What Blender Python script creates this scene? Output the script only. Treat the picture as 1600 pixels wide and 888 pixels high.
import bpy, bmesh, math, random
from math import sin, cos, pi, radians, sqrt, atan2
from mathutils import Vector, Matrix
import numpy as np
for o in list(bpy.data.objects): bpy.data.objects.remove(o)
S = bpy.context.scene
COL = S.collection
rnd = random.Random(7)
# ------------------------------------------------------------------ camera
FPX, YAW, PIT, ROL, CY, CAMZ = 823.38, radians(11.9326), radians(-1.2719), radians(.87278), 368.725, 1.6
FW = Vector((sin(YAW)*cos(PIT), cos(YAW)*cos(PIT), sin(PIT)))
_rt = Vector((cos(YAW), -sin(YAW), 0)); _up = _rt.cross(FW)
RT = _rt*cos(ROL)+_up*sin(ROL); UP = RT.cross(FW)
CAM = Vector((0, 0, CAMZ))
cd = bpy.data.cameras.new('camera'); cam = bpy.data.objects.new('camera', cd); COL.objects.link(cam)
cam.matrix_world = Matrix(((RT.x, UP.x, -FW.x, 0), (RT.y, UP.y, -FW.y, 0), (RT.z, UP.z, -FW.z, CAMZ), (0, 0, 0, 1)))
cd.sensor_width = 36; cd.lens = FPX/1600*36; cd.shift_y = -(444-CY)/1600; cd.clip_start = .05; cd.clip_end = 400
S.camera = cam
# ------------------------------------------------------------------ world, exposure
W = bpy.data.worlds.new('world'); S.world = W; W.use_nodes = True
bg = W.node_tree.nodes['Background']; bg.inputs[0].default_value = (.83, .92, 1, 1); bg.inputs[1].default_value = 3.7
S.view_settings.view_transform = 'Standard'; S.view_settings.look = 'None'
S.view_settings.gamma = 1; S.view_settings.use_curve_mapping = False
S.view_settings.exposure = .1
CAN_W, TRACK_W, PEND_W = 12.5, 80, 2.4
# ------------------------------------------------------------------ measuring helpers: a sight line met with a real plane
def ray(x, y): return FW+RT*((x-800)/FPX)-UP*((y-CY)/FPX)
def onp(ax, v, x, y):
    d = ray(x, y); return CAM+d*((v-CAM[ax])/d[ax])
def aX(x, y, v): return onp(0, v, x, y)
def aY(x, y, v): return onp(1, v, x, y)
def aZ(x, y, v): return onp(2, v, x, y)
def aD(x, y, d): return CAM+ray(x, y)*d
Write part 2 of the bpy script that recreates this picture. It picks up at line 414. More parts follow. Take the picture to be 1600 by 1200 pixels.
--------------------------------------------------
**EXERCISE TASK:**
Set down all of the data above, word for word.

**RESPONSE:**
What Blender Python script creates this scene? Output the script only. Treat the picture as 1600 pixels wide and 888 pixels high.
import bpy, bmesh, math, random
from math import sin, cos, pi, radians, sqrt, atan2
from mathutils import Vector, Matrix
import numpy as np
for o in list(bpy.data.objects): bpy.data.objects.remove(o)
S = bpy.context.scene
COL = S.collection
rnd = random.Random(7)
# ------------------------------------------------------------------ camera
FPX, YAW, PIT, ROL, CY, CAMZ = 823.38, radians(11.9326), radians(-1.2719), radians(.87278), 368.725, 1.6
FW = Vector((sin(YAW)*cos(PIT), cos(YAW)*cos(PIT), sin(PIT)))
_rt = Vector((cos(YAW), -sin(YAW), 0)); _up = _rt.cross(FW)
RT = _rt*cos(ROL)+_up*sin(ROL); UP = RT.cross(FW)
CAM = Vector((0, 0, CAMZ))
cd = bpy.data.cameras.new('camera'); cam = bpy.data.objects.new('camera', cd); COL.objects.link(cam)
cam.matrix_world = Matrix(((RT.x, UP.x, -FW.x, 0), (RT.y, UP.y, -FW.y, 0), (RT.z, UP.z, -FW.z, CAMZ), (0, 0, 0, 1)))
cd.sensor_width = 36; cd.lens = FPX/1600*36; cd.shift_y = -(444-CY)/1600; cd.clip_start = .05; cd.clip_end = 400
S.camera = cam
# ------------------------------------------------------------------ world, exposure
W = bpy.data.worlds.new('world'); S.world = W; W.use_nodes = True
bg = W.node_tree.nodes['Background']; bg.inputs[0].default_value = (.83, .92, 1, 1); bg.inputs[1].default_value = 3.7
S.view_settings.view_transform = 'Standard'; S.view_settings.look = 'None'
S.view_settings.gamma = 1; S.view_settings.use_curve_mapping = False
S.view_settings.exposure = .1
CAN_W, TRACK_W, PEND_W = 12.5, 80, 2.4
# ------------------------------------------------------------------ measuring helpers: a sight line met with a real plane
def ray(x, y): return FW+RT*((x-800)/FPX)-UP*((y-CY)/FPX)
def onp(ax, v, x, y):
    d = ray(x, y); return CAM+d*((v-CAM[ax])/d[ax])
def aX(x, y, v): return onp(0, v, x, y)
def aY(x, y, v): return onp(1, v, x, y)
def aZ(x, y, v): return onp(2, v, x, y)
def aD(x, y, d): return CAM+ray(x, y)*d
Write part 2 of the bpy script that recreates this picture. It picks up at line 414. More parts follow. Take the picture to be 1600 by 1200 pixels.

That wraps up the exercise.